╭─ Given material

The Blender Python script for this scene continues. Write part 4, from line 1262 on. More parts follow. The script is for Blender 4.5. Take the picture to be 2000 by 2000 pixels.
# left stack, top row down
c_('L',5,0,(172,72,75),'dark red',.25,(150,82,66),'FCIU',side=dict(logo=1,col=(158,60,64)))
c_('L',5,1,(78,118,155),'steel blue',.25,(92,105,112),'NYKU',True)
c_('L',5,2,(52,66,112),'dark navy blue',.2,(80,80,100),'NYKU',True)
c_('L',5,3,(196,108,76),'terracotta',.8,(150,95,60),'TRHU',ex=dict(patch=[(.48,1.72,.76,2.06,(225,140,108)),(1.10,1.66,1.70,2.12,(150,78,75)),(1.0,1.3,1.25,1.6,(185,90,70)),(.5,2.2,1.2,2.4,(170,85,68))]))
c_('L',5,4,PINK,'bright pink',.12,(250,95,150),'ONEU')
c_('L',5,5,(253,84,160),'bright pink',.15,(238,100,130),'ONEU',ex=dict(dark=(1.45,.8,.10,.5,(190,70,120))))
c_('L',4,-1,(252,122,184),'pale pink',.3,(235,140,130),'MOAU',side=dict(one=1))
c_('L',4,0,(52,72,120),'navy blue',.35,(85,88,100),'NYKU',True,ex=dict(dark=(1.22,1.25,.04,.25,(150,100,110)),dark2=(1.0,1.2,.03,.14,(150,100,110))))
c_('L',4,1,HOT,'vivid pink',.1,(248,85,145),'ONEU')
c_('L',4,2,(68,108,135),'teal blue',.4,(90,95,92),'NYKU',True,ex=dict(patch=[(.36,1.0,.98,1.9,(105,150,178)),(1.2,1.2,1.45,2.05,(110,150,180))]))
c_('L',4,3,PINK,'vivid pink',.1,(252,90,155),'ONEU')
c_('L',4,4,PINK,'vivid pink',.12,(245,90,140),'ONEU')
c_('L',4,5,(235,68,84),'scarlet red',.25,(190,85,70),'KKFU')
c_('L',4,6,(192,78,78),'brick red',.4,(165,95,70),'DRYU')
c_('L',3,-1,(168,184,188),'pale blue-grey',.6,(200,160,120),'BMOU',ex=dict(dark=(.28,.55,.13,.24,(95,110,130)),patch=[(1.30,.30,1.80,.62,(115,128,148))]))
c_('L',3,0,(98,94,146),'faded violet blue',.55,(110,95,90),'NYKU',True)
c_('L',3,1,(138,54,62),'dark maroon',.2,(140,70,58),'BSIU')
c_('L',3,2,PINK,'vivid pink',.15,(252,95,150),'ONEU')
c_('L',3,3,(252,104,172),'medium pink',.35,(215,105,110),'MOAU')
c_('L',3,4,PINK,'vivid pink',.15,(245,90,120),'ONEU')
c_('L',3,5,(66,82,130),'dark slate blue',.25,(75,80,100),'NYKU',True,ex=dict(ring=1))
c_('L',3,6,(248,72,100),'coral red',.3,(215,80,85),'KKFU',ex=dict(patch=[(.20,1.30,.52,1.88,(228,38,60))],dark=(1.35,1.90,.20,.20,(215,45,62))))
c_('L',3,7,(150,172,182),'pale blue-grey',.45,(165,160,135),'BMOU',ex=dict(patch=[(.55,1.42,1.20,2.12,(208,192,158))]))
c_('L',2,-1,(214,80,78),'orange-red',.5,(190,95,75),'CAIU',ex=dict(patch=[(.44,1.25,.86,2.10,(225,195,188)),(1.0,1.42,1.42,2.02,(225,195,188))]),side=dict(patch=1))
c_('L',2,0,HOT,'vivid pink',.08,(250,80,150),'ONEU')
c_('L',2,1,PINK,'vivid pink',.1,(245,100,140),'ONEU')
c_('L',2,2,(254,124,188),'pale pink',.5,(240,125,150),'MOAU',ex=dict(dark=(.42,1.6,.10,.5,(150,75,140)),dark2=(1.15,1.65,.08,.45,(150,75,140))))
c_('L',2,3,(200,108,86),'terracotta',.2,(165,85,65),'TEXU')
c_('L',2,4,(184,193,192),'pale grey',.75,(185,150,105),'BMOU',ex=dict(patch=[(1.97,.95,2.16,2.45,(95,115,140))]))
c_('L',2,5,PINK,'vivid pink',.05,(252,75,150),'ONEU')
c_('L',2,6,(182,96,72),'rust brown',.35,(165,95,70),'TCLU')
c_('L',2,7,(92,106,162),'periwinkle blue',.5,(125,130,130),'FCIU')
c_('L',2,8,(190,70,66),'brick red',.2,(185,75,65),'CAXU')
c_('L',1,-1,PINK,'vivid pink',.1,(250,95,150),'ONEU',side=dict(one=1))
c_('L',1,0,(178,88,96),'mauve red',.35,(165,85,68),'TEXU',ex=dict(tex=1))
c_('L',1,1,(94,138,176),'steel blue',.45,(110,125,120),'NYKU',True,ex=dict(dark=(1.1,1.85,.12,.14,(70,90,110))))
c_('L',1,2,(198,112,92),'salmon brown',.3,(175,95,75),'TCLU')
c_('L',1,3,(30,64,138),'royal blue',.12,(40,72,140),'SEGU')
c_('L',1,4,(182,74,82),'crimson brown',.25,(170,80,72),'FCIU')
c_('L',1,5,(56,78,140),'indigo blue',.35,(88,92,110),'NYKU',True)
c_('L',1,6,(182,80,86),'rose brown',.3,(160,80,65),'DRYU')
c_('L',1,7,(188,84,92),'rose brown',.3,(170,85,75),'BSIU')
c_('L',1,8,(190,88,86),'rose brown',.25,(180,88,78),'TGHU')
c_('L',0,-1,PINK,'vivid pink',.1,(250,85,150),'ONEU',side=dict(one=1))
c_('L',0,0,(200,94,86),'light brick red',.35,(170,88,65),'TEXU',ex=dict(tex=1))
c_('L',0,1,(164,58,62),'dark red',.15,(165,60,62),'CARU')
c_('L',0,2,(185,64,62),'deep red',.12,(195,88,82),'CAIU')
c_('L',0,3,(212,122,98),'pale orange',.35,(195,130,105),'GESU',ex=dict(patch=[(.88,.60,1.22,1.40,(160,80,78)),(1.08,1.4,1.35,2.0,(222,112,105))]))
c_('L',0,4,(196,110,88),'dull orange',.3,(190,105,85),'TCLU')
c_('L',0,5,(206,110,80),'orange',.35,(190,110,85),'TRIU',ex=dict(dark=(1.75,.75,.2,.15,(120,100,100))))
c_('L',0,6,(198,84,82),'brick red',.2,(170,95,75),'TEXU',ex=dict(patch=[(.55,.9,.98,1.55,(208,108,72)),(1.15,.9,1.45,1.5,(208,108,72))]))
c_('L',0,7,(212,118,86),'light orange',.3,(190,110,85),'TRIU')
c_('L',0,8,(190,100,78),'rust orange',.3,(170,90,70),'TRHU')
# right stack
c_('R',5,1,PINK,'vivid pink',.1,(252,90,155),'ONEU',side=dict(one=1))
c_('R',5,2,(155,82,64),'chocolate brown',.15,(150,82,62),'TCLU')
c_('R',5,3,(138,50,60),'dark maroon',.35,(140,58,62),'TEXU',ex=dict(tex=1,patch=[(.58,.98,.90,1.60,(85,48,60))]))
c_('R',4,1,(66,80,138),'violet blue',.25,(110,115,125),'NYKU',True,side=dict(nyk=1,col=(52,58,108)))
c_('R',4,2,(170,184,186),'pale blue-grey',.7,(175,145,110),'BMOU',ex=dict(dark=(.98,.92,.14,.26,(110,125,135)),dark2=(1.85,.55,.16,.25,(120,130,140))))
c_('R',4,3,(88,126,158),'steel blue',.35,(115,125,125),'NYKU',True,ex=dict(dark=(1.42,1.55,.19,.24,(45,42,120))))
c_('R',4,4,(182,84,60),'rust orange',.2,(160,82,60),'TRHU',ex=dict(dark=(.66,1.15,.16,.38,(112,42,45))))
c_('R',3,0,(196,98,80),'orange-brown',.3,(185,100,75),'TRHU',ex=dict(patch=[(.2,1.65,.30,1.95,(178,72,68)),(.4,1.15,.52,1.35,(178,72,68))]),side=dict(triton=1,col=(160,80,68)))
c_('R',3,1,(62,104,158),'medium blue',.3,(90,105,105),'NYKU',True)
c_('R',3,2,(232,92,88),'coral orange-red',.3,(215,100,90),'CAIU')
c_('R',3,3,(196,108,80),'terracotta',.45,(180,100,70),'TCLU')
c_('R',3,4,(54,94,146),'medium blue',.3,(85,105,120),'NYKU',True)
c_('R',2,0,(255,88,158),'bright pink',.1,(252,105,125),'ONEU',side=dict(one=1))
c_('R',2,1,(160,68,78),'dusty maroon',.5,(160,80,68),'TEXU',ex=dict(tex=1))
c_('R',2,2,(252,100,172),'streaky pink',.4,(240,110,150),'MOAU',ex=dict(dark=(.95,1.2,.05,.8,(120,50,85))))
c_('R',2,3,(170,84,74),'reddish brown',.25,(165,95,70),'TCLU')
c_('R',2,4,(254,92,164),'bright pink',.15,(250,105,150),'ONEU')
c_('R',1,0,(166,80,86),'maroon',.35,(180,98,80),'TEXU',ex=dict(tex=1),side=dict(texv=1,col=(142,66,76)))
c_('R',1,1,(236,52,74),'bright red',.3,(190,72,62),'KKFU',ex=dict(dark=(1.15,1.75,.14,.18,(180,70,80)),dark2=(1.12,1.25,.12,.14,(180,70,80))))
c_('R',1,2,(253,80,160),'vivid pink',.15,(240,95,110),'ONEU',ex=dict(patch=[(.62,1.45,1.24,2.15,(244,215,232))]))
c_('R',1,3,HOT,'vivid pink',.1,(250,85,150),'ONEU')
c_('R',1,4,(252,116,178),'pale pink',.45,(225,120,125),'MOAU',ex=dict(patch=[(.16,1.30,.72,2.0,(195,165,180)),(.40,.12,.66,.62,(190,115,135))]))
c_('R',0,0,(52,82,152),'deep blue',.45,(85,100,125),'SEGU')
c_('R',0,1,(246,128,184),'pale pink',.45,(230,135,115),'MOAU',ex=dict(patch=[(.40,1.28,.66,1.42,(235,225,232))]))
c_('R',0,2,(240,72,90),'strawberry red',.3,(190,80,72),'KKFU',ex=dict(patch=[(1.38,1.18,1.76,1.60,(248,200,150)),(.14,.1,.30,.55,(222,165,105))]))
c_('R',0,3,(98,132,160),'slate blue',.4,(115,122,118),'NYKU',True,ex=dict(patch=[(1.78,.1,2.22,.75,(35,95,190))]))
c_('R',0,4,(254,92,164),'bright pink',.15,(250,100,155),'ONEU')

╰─

*Task objective*: In this exercise, copy only the lines from the opening line of the material through the line where "# left stack, top row down" appears.

*Solution to this problem*:
The Blender Python script for this scene continues. Write part 4, from line 1262 on. More parts follow. The script is for Blender 4.5. Take the picture to be 2000 by 2000 pixels.
# left stack, top row down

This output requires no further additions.